Given the number of artists and specific albums I’ve name-dropped across this review, you might be tempted to bandy about the term, ‘derivative’ when it comes to evaluating Respire’s output, and, yes, you could definitely play a very fruitful game of Spot the Influence throughout the duration of Black Line. But to rehash Picasso’s tired saying about bad artists copying and great artists stealing, what Respire have done is take elements from a number of tastefully-chosen sources and created a unique mix of influences that results in a singularly affecting sonic identity.
Furthermore, their approach to pacing and sequencing indicates that this is a band with capital-V Vision. Hell, if you wanted to get really deep into it, there are even some intertextual Easter Eggs on here, with several song titles referring back to previous works, creating a quasi-trilogy out of the band’s discography.

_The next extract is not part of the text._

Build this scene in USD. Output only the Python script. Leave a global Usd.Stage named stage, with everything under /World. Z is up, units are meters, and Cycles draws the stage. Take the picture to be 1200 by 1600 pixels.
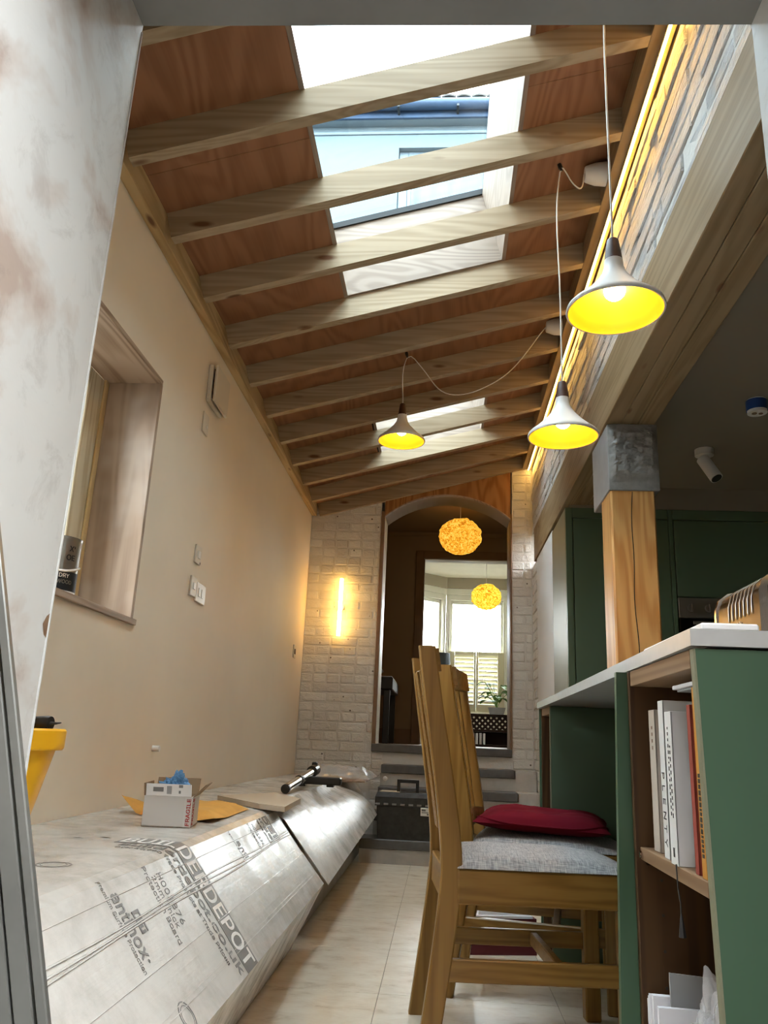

With that in mind, Black Line is a perfect culmination of everything the group has previously achieved, whilst considerably amping up the aggression and refining their songcraft. In short, it’s the band’s masterpiece, and a refutation of the generally accepted truism that the third one of the trilogy is always the worst. When the final notes of “Catacombs, Pt. II” ring out, there will be a moment of realisation for many listeners as they sit alone with their thoughts in the silence after the storm; namely, that they have just found a band that, like Godspeed, or Arcade Fire, or WU LYF before them, has made them believe in the transformational and unifying power of music once again.